- Recorded information -
────────────────

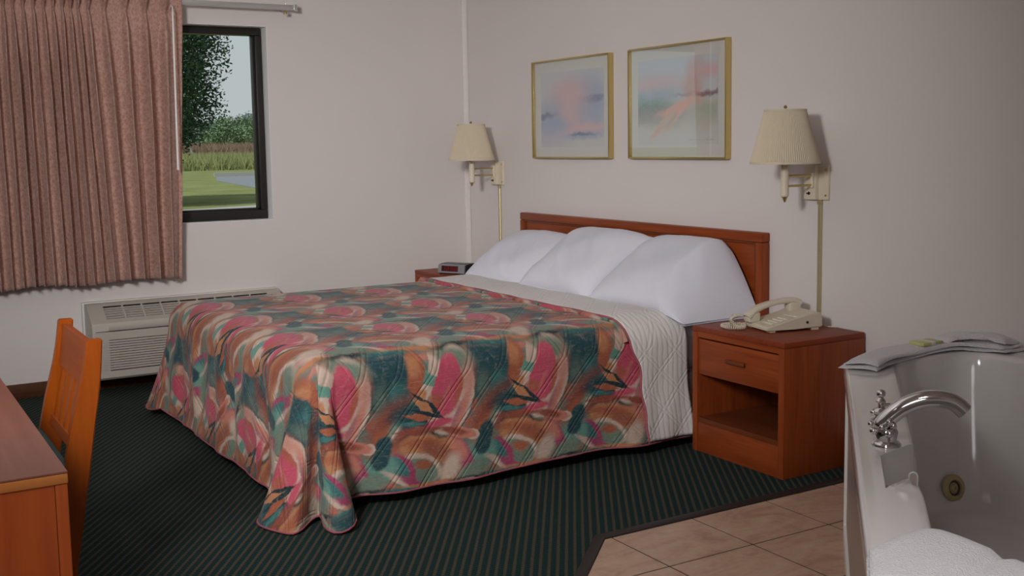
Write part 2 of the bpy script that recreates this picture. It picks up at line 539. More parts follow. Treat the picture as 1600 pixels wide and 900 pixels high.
# ---- bedspread print
PS, PT = 0.43, 0.535            # repeat along the bed and across it
def bedspread_mat(name):
    t = NT(name)
    uv = t.n('ShaderNodeUVMap'); uv.uv_map = 'cloth'
    sp = t.n('ShaderNodeSeparateXYZ'); t.l(uv.outputs[0], sp.inputs[0])
    # s runs along +Y (to the right on the near side), t runs along +X (downwards on the near side)
    raw = t.n('ShaderNodeCombineXYZ')
    t.l(sp.outputs[1], raw.inputs[0]); t.l(sp.outputs[0], raw.inputs[1])
    raw = raw.outputs[0]
    wv = t.n('ShaderNodeVectorMath', operation='SUBTRACT'); t.l(t.noise(raw, 13, 3, 0.6, 0.6, color=True), wv.inputs[0]); wv.inputs[1].default_value = (.5, .5, .5)
    warp = t.vmath('MULTIPLY', wv.outputs[0], (0.022, 0.022, 0))
    wv2 = t.n('ShaderNodeVectorMath', operation='SUBTRACT'); t.l(t.noise(raw, 75, 3, 0.6, 0.5, color=True), wv2.inputs[0]); wv2.inputs[1].default_value = (.5, .5, .5)
    warp2 = t.vmath('MULTIPLY', wv2.outputs[0], (0.012, 0.012, 0))
    pv = t.vmath('ADD', t.vmath('ADD', raw, warp), warp2)
    p2 = t.n('ShaderNodeSeparateXYZ'); t.l(pv, p2.inputs[0])
    S0, T0 = -1.447, 2.57        # right-hand outline of an arch; top of the arch
    ds = t.math('MULTIPLY', t.math('FRACT', t.math('MULTIPLY', t.math('SUBTRACT', p2.outputs[0], S0), 1 / PS)), PS)
    dt = t.math('MULTIPLY', t.math('FRACT', t.math('MULTIPLY', t.math('SUBTRACT', p2.outputs[1], T0), 1 / PT)), PT)
    cv = t.n('ShaderNodeCombineXYZ'); t.l(ds, cv.inputs[0]); t.l(dt, cv.inputs[1])
    cell = cv.outputs[0]
    K = 1.14
    teal = rgb(24, 60, 66, K); teal2 = rgb(48, 98, 96, K); teal3 = rgb(86, 128, 116, K)
    rust = rgb(122, 62, 48, K); rust2 = rgb(142, 78, 54, K); tan = rgb(160, 108, 74, K)
    cream = rgb(172, 152, 138, K); pink = rgb(166, 66, 86, K); salmon = rgb(168, 104, 90, K)
    mag = rgb(138, 56, 86, K); ggrey = rgb(96, 112, 98, K); dark = rgb(16, 38, 42, K); mauve = rgb(142, 96, 100, K)
    # streaky ground
    stre = t.noise(t.mapping(raw, rot=(0, 0, math.radians(35)), scale=(14, 60, 1)), 1.0, 4, 0.65, 0.6)
    blot = t.noise(raw, 16, 3, 0.6)
    ground = t.mix(t.maprange(blot, 0.4, 0.6, 0, 1, True), t.mix(stre, rust, salmon), t.mix(stre, teal2, ggrey))
    k = PS / 605.0
    def P(cx, cy, rx, ry, ang, c, soft=.07, kind='E', op=1.0):
        # zoom pixels of the measured close-up -> metres in the repeat, wrapped copies where it leaves the cell
        x = (cx - 50) * k; y = (cy - 130) * k
        R = max(rx, ry) * k * 1.1
        outl = []
        for ox in (-PS, 0, PS):
            for oy in (-PT, 0, PT):
                X, Y = x + ox, y + oy
                if -R < X < PS + R and -R < Y < PT + R:
                    outl.append((X, Y, rx * k, ry * k, ang, c, soft, kind, op))
        return outl
    L = []
    # fan
    L += P(352, 612, 190, 98, 12, dark, .06); L += P(345, 625, 180, 95, 12, tan, .10); L += P(300, 590, 120, 30, 8, rust2, .5, 'E', .8)
    L += P(400, 660, 110, 50, 30, rust, .6, 'E', .8)
    # lower shapes
    L += P(285, 735, 125, 84, 28, cream, .10); L += P(280, 752, 108, 72, 28, ggrey, .12); L += P(300, 720, 50, 30, 10, rust2, .5)
    L += P(175, 730, 64, 105, -28, mag, .12); L += P(150, 722, 48, 88, -28, teal2, .15)
    L += P(655, 700, 100, 95, 30, teal3, .3); L += P(545, 705, 42, 120, -18, mag, .3); L += P(520, 660, 40, 70, -20, salmon, .4)
    L += P(455, 770, 50, 95, 28, cream, .4); L += P(160, 800, 120, 22, 38, cream, .3); L += P(240, 830, 110, 26, 36, mag, .35)
    L += P(590, 800, 100, 50, -20, ggrey, .4)
    # streak rows above the arches (on the top of the bed)
    L += P(330, 868, 330, 24, -3, salmon, .5); L += P(420, 850, 260, 14, 4, tan, .4)
    L += P(200, 855, 190, 14, 2, teal2, .5); L += P(120, 876, 120, 10, -2, cream, .5)
    L += P(560, 845, 120, 12, -4, dark, .5)
    # teal field between the arches
    L += P(165, 235, 128, 130, 0, teal, .15, 'B'); L += P(175, 265, 75, 55, -30, teal2, .7, 'E', .8)
    L += P(700, 250, 60, 150, 0, teal, .3)
    L += P(95, 300, 40, 90, 10, ggrey, .8, 'E', .55)
    # rust brushwork
    L += P(135, 470, 190, 90, -50, rust, .55); L += P(95, 520, 120, 36, -52, rust2, .6); L += P(170, 400, 90, 30, -48, rgb(88, 52, 50, K), .7)
    L += P(185, 462, 185, 24, -50, teal3, .7, 'E', .9); L += P(150, 520, 110, 12, -50, cream, .7, 'E', .9)
    L += P(330, 440, 175, 95, 12, teal, .3)
    # left column of the arch
    L += P(312, 205, 52, 110, 6, rust2, .25); L += P(300, 150, 36, 40, 0, tan, .5, 'E', .8)
    # arch outline, cream band, pink heart
    L += P(500, 330, 262, 148, 109, dark, .06)
    L += P(505, 330, 246, 136, 108, cream, .06)
    L += P(540, 140, 120, 34, 8, ggrey, .5); L += P(615, 250, 40, 90, 12, salmon, .7, 'E', .7)
    L += P(545, 455, 150, 26, 118, salmon, .5); L += P(520, 470, 110, 14, 118, mauve, .5)
    L += P(482, 285, 168, 92, 105, pink, .08); L += P(560, 290, 110, 16, 106, rust2, .4, 'E', .8); L += P(470, 330, 100, 10, 116, salmon, .6, 'E', .6)
    L += P(405, 345, 48, 42, 20, rust2, .4, 'E', .8)
    # cream band, teal bar and tan foot beside the heart
    L += P(378, 232, 118, 30, 118, cream, .12, 'B'); L += P(385, 212, 34, 32, 22, teal3, .12, 'B'); L += P(330, 300, 40, 26, 118, tan, .3)
    # feathers
    L += P(368, 372, 150, 20, 46, dark, .2, 'D'); L += P(335, 368, 78, 30, 42, tan, .15, 'D'); L += P(370, 425, 140, 16, 22, dark, .2, 'D')
    L += P(300, 432, 95, 26, 14, rust2, .2, 'D'); L += P(255, 466, 90, 18, 6, teal2, .3, 'D'); L += P(300, 512, 160, 30, 2, rust, .3, 'D')
    L += P(425, 482, 80, 26, -6, pink, .4)
    # finger with white tip and teal knot
    L += P(690, 590, 80, 46, -60, teal, .2); L += P(60, 660, 60, 46, -60, teal, .2); L += P(612, 585, 40, 34, 0, cream, .12)
    L += P(545, 562, 90, 36, 18, salmon, .15); L += P(500, 545, 80, 24, 18, rust, .4)
    col = paint(t, cell, ground, L)
    # watercolour mottling
    mot = t.noise(raw, 45, 5, 0.7, 1.2)
    col = t.mix(t.maprange(mot, 0.56, 0.75, 0, 0.35), col, cream)
    col = t.mix(t.maprange(mot, 0.25, 0.45, 0.45, 0), col, t.mix(0.55, col, dark))
    st2 = t.noise(t.mapping(raw, rot=(0, 0, math.radians(-48)), scale=(30, 190, 1)), 1.0, 3, 0.6)
    col = t.mix(t.maprange(st2, 0.5, 0.8, 0, 0.35), col, t.mix(0.5, col, cream))
    # quilting: double diagonal stitch lines both ways
    def lines(sign, per, off=0.0):
        d = t.math('ADD', t.math('MULTIPLY', sp.outputs[1], 0.78), t.math('MULTIPLY', sp.outputs[0], sign * 0.64))
        f = t.math('ABSOLUTE', t.math('SUBTRACT', t.math('FRACT', t.math('ADD', t.math('MULTIPLY', d, 1 / per), off)), 0.5))
        return f
    f1 = lines(1, 0.115); f2 = lines(-1, 0.23, .3)
    def groove(f, c, w):
        return t.maprange(t.math('ABSOLUTE', t.math('SUBTRACT', f, c)), 0.0, w, 0, 1, True)
    g = t.math('MULTIPLY', t.math('MULTIPLY', groove(f1, 0.07, 0.05), t.math('ADD', t.math('MULTIPLY', groove(f2, 0.035, 0.03), 0.5), 0.5)), 1.0)
    puff = t.math('ADD', t.math('MULTIPLY', g, 0.5), t.math('ADD', t.math('MULTIPLY', t.noise(raw, 24, 3, 0.55, 0.4), 0.7), t.math('MULTIPLY', t.noise(t.mapping(raw, rot=(0, 0, math.radians(50)), scale=(25, 70, 1)), 1.0, 3, 0.55, 0.6), 0.5)))
    t.bsdf(col, 0.72, 0, 0.25, t.bump(puff, 0.55, 0.010), 0, 0.1)
    return t.m
MAT['spread'] = bedspread_mat('painterly_bedspread_print')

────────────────

- Task prompt -
Pick out each line in the material containing "pixels".

- Completed exercise -
Write part 2 of the bpy script that recreates this picture. It picks up at line 539. More parts follow. Treat the picture as 1600 pixels wide and 900 pixels high.
        # zoom pixels of the measured close-up -> metres in the repeat, wrapped copies where it leaves the cell